Has the Music Stopped?

  • A few weeks ago we saw a relay team fail to compete in the team USA uniform and fail to earn a valuable opportunity to practice the exchange.
  • Several weeks before that Nick Symmonds was told to sign a contract that failed to provide an addendum mentioned in the contract. When he asked, he was told “you won’t go to World’s if you don’t sign it.”  That sounds like a threat to us.

These are two of the most recent examples that show that USATF continues create conflicts of interests that have real implications for the athletes.

These two incidents may seem unrelated, but they revolve around the same issue – sponsorship alignment.  Specifically, USATF currently asks athletes to sign a contract to compete on the national team that will place the athlete in breach of their respective sponsorships (assuming they are sponsored by the same company as USATF).  This is not a new issue.  This has been an accepted policy for over TWO DECADES.  Historically, other sponsors have begrudgingly accepted this as part of the price to have some relationship with track and field athletes.  An unwritten rule stated “we’re okay with you violating your contract for a national team event every now and then.”  The problem is USATF is now exploiting this unwritten rule to expand their national team opportunities, making it increasingly difficult for smaller companies to generate any positive return on investment from working with track and field athletes while creating more potential sponsorship conflicts with the athletes  But, of course, USATF is way more important than the athletes it purports to represent.  The end result:  FEWER endemic companies (shoe companies) will invest in track and field athletes and will move into road running because the sponsorship rules are lot more sponsor friendly.
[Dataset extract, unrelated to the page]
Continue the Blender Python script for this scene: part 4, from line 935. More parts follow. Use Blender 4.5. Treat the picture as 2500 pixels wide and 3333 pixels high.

We don’t want to put words into our members’ mouths, but do you think it’s a good idea to limit the number of sponsors in our primary category – sports apparel / shoe industry?  Do you think it’s going to hurt your ability to make money if “national team rules” continue to expand?  Those rules used to be limited to Olympic Trials and the duration of the Olympic Games.  The entire Olympic movement continues to expand the “black out” period and the number of national team events, thereby expanding the power and influence of the federations.  It doesn’t seem like a good idea to us and it certainly doesn’t seem like a good idea to agree to a contract when you don’t have the ability to influence the language of the contract.  Athletes do have choice!  You have to demand it though and you have stick to it!